# Exercise aim
Skip the pictures and quote all of the lines exactly.

>>

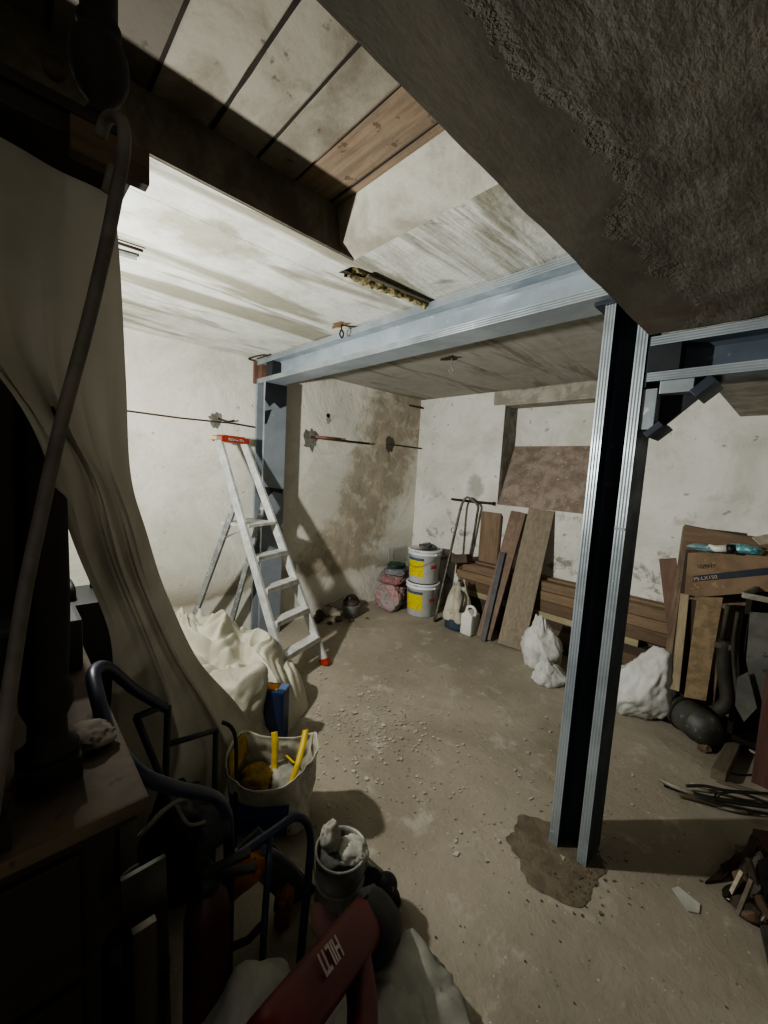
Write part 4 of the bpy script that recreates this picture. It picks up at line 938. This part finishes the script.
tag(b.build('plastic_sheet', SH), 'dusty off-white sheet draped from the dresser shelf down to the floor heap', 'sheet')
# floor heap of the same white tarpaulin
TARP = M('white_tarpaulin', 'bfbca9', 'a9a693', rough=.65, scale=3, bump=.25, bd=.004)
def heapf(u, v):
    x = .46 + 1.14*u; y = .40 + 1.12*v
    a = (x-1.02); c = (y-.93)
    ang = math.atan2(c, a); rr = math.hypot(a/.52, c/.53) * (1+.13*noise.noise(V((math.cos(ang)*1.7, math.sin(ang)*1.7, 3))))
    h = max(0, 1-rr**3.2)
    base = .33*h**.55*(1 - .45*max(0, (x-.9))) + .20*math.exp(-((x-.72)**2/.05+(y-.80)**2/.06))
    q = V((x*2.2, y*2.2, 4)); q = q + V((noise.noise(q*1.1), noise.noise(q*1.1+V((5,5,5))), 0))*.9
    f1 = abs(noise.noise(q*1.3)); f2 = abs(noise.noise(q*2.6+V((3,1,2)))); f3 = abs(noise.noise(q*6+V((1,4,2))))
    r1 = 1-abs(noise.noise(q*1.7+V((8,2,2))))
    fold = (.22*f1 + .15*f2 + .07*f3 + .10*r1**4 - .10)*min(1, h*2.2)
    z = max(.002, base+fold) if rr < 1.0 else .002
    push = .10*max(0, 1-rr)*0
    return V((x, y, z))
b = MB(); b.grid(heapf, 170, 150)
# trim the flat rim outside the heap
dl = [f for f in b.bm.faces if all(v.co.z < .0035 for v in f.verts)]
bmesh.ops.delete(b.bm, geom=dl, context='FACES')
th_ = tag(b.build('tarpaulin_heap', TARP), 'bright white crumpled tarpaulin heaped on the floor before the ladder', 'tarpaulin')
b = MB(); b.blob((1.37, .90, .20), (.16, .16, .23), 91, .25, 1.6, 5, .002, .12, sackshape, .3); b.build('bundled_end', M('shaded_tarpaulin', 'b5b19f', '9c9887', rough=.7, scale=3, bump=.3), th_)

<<

# Result
Write part 4 of the bpy script that recreates this picture. It picks up at line 938. This part finishes the script.
tag(b.build('plastic_sheet', SH), 'dusty off-white sheet draped from the dresser shelf down to the floor heap', 'sheet')
# floor heap of the same white tarpaulin
TARP = M('white_tarpaulin', 'bfbca9', 'a9a693', rough=.65, scale=3, bump=.25, bd=.004)
def heapf(u, v):
    x = .46 + 1.14*u; y = .40 + 1.12*v
    a = (x-1.02); c = (y-.93)
    ang = math.atan2(c, a); rr = math.hypot(a/.52, c/.53) * (1+.13*noise.noise(V((math.cos(ang)*1.7, math.sin(ang)*1.7, 3))))
    h = max(0, 1-rr**3.2)
    base = .33*h**.55*(1 - .45*max(0, (x-.9))) + .20*math.exp(-((x-.72)**2/.05+(y-.80)**2/.06))
    q = V((x*2.2, y*2.2, 4)); q = q + V((noise.noise(q*1.1), noise.noise(q*1.1+V((5,5,5))), 0))*.9
    f1 = abs(noise.noise(q*1.3)); f2 = abs(noise.noise(q*2.6+V((3,1,2)))); f3 = abs(noise.noise(q*6+V((1,4,2))))
    r1 = 1-abs(noise.noise(q*1.7+V((8,2,2))))
    fold = (.22*f1 + .15*f2 + .07*f3 + .10*r1**4 - .10)*min(1, h*2.2)
    z = max(.002, base+fold) if rr < 1.0 else .002
    push = .10*max(0, 1-rr)*0
    return V((x, y, z))
b = MB(); b.grid(heapf, 170, 150)
# trim the flat rim outside the heap
dl = [f for f in b.bm.faces if all(v.co.z < .0035 for v in f.verts)]
bmesh.ops.delete(b.bm, geom=dl, context='FACES')
th_ = tag(b.build('tarpaulin_heap', TARP), 'bright white crumpled tarpaulin heaped on the floor before the ladder', 'tarpaulin')
b = MB(); b.blob((1.37, .90, .20), (.16, .16, .23), 91, .25, 1.6, 5, .002, .12, sackshape, .3); b.build('bundled_end', M('shaded_tarpaulin', 'b5b19f', '9c9887', rough=.7, scale=3, bump=.3), th_)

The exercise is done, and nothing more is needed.